--- Collected material ---
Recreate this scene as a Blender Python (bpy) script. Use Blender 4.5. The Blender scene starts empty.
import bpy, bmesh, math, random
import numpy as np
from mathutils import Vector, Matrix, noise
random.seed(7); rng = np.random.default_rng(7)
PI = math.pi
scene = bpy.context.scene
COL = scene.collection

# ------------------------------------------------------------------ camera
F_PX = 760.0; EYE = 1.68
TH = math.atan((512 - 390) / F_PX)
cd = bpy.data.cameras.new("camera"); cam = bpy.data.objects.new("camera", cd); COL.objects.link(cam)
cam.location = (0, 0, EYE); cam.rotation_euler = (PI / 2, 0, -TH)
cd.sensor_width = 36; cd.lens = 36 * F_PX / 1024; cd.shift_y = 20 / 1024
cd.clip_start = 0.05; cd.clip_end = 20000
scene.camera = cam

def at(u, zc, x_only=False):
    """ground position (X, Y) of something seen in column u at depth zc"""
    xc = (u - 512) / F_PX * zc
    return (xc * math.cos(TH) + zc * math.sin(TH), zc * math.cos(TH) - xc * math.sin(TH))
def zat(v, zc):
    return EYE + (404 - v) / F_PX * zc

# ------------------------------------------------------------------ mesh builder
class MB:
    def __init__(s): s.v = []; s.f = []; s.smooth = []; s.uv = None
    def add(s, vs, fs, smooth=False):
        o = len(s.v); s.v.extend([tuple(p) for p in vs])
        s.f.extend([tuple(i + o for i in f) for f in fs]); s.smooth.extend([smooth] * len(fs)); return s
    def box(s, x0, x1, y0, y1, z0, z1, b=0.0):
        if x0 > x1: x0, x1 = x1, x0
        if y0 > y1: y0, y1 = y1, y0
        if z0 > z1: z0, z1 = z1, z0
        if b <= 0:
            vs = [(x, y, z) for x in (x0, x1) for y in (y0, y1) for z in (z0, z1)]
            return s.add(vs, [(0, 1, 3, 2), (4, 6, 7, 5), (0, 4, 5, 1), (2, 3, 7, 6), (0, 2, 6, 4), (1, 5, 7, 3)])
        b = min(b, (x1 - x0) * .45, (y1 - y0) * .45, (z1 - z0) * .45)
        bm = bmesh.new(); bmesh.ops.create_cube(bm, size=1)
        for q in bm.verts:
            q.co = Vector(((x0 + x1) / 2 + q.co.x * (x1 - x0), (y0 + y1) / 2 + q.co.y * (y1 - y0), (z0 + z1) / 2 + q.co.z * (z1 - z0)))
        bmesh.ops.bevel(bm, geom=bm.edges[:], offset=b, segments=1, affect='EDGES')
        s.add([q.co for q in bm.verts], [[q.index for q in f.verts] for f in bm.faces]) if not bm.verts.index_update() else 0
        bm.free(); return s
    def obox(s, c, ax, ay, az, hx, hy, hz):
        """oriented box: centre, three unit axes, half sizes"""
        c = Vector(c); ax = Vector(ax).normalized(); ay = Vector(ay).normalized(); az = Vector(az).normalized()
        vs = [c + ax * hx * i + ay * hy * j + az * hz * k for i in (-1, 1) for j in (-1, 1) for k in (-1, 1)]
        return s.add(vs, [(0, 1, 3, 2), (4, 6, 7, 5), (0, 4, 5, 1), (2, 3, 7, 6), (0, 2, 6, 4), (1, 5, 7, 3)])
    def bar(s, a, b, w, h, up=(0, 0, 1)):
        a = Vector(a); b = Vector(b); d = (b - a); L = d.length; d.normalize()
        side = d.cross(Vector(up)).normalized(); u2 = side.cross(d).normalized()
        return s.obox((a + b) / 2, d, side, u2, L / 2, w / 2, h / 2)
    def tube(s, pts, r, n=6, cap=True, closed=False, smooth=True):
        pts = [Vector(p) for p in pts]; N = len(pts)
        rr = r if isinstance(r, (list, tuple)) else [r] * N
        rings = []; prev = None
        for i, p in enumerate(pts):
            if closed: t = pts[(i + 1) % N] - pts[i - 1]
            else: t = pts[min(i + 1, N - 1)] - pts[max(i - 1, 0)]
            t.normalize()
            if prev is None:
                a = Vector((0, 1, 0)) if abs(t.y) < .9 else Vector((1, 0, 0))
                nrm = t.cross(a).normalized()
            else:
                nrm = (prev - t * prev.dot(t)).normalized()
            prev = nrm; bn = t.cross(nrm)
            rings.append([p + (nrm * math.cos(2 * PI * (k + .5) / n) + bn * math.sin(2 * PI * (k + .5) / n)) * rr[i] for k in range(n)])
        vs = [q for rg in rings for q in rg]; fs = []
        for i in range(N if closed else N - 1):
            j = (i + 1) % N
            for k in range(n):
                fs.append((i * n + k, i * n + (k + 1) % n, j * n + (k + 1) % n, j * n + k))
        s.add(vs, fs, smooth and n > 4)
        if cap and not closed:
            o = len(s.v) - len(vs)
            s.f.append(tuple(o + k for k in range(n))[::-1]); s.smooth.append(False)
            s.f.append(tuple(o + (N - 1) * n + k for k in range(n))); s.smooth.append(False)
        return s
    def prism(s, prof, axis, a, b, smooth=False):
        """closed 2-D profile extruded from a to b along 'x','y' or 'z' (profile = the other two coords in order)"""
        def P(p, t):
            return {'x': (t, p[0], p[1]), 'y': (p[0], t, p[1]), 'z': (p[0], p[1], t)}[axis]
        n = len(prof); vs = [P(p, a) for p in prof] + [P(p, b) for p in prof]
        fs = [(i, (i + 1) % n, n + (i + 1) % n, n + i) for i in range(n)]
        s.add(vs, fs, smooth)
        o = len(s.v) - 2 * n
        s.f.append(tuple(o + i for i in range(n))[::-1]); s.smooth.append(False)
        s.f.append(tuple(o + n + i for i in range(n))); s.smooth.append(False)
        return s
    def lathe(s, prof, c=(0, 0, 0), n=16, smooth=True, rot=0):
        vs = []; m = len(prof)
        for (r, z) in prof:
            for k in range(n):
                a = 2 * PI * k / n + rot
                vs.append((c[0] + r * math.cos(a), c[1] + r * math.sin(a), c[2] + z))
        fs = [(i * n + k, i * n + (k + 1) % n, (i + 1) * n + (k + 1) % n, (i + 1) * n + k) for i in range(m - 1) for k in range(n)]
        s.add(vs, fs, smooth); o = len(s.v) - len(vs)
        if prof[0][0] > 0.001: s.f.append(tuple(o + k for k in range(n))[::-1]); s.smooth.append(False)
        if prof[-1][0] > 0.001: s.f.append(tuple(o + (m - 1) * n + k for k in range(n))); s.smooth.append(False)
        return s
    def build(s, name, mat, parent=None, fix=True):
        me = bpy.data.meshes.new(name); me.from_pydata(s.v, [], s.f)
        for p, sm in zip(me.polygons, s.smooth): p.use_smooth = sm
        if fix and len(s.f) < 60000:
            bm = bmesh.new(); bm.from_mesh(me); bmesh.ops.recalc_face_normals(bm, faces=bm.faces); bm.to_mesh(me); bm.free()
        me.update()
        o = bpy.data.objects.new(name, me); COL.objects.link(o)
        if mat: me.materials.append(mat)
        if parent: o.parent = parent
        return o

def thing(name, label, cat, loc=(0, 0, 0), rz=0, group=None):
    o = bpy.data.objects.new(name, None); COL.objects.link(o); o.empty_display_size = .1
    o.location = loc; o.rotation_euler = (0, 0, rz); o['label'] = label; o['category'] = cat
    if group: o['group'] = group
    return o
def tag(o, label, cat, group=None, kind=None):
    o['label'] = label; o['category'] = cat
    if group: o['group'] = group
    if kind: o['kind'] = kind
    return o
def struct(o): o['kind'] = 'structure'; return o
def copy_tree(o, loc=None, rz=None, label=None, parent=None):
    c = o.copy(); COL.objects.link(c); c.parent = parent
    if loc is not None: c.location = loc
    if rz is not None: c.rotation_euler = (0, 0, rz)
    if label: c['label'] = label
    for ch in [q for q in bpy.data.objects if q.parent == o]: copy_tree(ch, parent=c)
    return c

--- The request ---
Repeat, word for word, the lines from the opening of the material through the line containing "scene.camera = cam".

--- Right answer ---
Recreate this scene as a Blender Python (bpy) script. Use Blender 4.5. The Blender scene starts empty.
import bpy, bmesh, math, random
import numpy as np
from mathutils import Vector, Matrix, noise
random.seed(7); rng = np.random.default_rng(7)
PI = math.pi
scene = bpy.context.scene
COL = scene.collection

# ------------------------------------------------------------------ camera
F_PX = 760.0; EYE = 1.68
TH = math.atan((512 - 390) / F_PX)
cd = bpy.data.cameras.new("camera"); cam = bpy.data.objects.new("camera", cd); COL.objects.link(cam)
cam.location = (0, 0, EYE); cam.rotation_euler = (PI / 2, 0, -TH)
cd.sensor_width = 36; cd.lens = 36 * F_PX / 1024; cd.shift_y = 20 / 1024
cd.clip_start = 0.05; cd.clip_end = 20000
scene.camera = cam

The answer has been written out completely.